Raw-sugar futures posted the biggest drop in almost four weeks on speculation that a U.S. plan to purchase surplus supplies of domestic sweetener will do little to end a global glut. Arabica coffee rose.

The London-based International Sugar Organization said on May 22 that global production will exceed consumption by 10 million metric tons in the 12 months ending Sept. 30. The U.S. Department of Agriculture said yesterday it will spend $38 million to reduce a domestic glut by 300,000 short tons (272,155 metric tons). Sugar futures are down 3.4 percent since the end of March, heading for a fifth straight quarterly decline.

“I don’t see too much bullish information on sugar, and we’re going to have a global surplus,” Michael Smith, the president of T&K Futures & Options in Port St. Lucie, Florida, said in a telephone interview. “This downturn doesn’t have anything to stop it yet.”

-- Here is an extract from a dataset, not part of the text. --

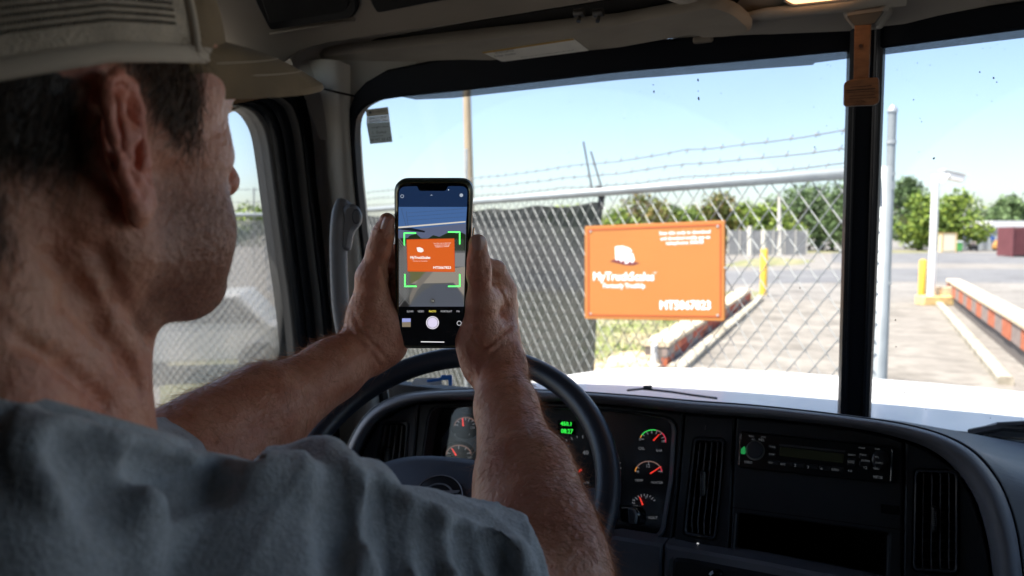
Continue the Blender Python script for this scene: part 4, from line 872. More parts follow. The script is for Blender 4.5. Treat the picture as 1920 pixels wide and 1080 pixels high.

Raw sugar for delivery in October fell 1.1 percent to close at 17.06 cents a pound at 2 p.m. on ICE Futures U.S. in New York, the biggest drop for a most-active contract since May 22. Smith said the commodity will touch 14 cents by year end.

Yesterday, the price reached 17.3 cents, the highest since May 13, after the USDA announced its plans to buy domestic sugar.

Arabica-coffee futures for September delivery rose 0.2 percent to $1.235 a pound. Prices still are down 14 percent since the end of December, after earlier today touching $1.2215, the lowest since September 2009.